June, as always, came to my rescue; scooching down beside us she asked “What do you want for Christmas, Judy?” Ah, now I knew how this worked and I fixated on a stray piece of crinkly tinsel in Santa Claus’s beard and muttered shyly

“I wants a set o’ dishes and a dog.”

“Ho. A set of dishes and a doll – Santa will see what he can do for you”.

“No!!” I shrieked as I found my voice “A dog. I wants a dog!”

Santa was all out of Ho’s and I could see him debating the merits of ruining some poor parent’s Christmas by promising a real dog. However, if he refused he would be disappointing the child. In the end he refused to commit.

“Well, sometimes Santa doesn’t always have everything in his workshop but he will talk with the elves.” I was now both delighted and disgusted with this Mr. Claus. On the one hand, he had spoken of Santa in the third person, confirming that he was just an agent. On the other hand I knew he still had it all wrong about the dog. The dog I wanted was not a real dog but a fluffy stuffed toy dog with a zipper in its belly where I would stow my pajamas. My request required further explanation; I was terrified of dogs. I opened my mouth to correct this urgent matter but before I could speak I was back on the floor holding a brown paper bag of candy and another child was climbing onto Santa Claus’s lap. This one was not mute which was evident by his resounding wails.

We walked home in the golden glow of the fading afternoon light, my sisters on ahead chatting and I plodding along behind reviewing what I should have said to Santa Claus and nursing my fears of what my  mother would say when she found a real dog under our tree; she was terrified of dogs too. I was assuaged by the strong sweet peppermint flavour of the candy cane from my loot bag which I was slowly sharpening to a point with my tongue. No need to hurry to keep up now, I knew my own way home.
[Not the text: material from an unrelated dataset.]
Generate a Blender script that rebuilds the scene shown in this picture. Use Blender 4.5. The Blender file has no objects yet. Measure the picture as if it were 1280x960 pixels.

I was further validated in my knowledge that the Terminal Store Santa Claus was just a puppet when on Christmas morning I found my true wishes answered. There, unwrapped under the tree, was a fluffy golden pajama-bag canine, whose only teeth I would have to fear were those of his zipper. I immediately named him Claudoil. Sadly, like everything I greatly anticipated, this turned out to be another disappointment. The zippered pocket was so small it held either the jacket of my flannel pajamas or the pants, but not both, no matter how hard I stuffed. By the time I was into my summer baby-dolls I had long dismissed Claudoil’s storage function and I was dragging him up and down Beaumont Street on a string, wishing I had a real dog to walk but no expectation that I would ever get one.

The End


Ah June, my childhood would have been so much less colourful without you – I had the best big sisters ever.